The bill allows anyone legally authorized to work and carry a firearm under federal law to become a police officer.

Published: July 30, 2023 3:32pm

Illinois Democrat Gov. JB Pritzker signed a bill allowing non-citizens to become police officers in the state, sparking outrage from some in the state.

Pritzker signed the bill, HB 3751, into law along with more than 130 other bills on Friday. The bill allows anyone legally authorized to work and carry a firearm under federal law to become a police officer or sheriff's deputy.
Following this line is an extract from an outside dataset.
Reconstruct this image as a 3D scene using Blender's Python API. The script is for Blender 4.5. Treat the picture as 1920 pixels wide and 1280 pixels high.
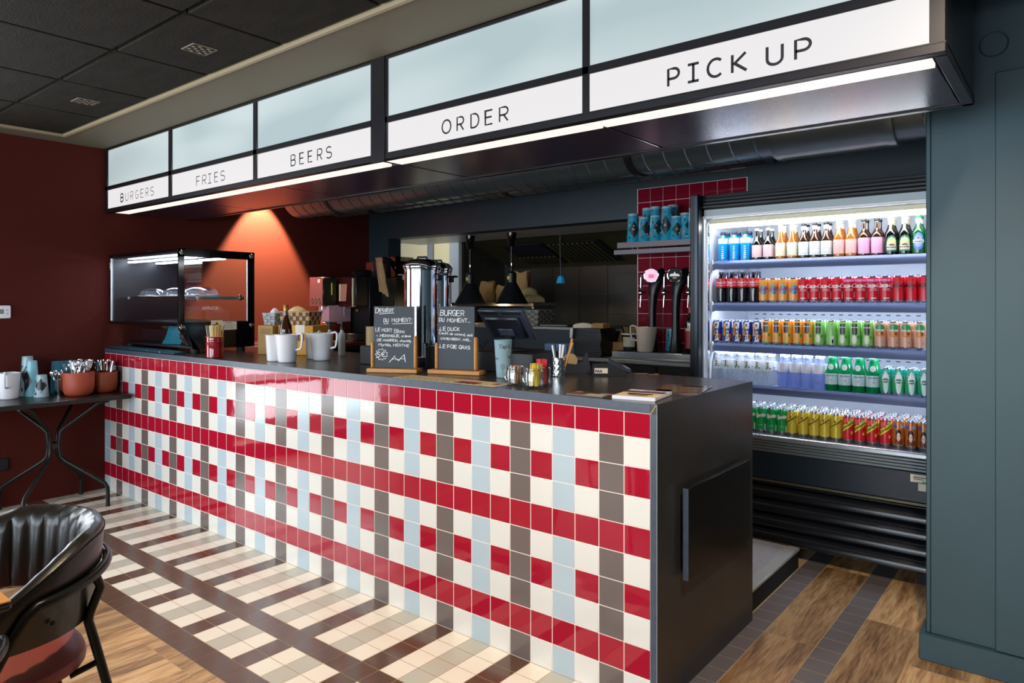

While the bill states that it is effective Jan. 1, 2024, Pritzker's office says it is effective immediately. 

The legislation passed in May with a 37-20 vote in the Senate, as two Democrats joined Republicans to vote against the bill.

House Republicans unanimously supported the bill in a vote to pass it and send it to the Senate. After the Senate amended the bill slightly to allow Deferred Action for Childhood Arrivals (DACA) recipients to apply to become police officers, just 7 out of 40 Republicans opposed the updated legislation in the 118-member chamber. 

The Illinois Fraternal Order of Police criticized the legislation earlier this month, according to local outlet KHQA

"What message does this legislation send when it allows people who do not have legal status to become the enforcers of our laws?" the order asked. "This is a potential crisis of confidence in law enforcement at a time when our officers need all the public confidence they can get."

Illinois Republican state Sen. Chapin Rose voiced opposition to the bill in May when it was debated in his chamber.

"It’s just a fundamentally bad idea," he said. "I don’t care where this individual is from. Australia — they should not be able to arrest a United States citizen on United States soil."

Illinois Republican Rep. Mary Miller tweeted Saturday about the bill: "No sane state would allow foreign nationals to arrest their citizens, this is madness!"

The legislation comes as Illinois is facing a shortage of law enforcement officials.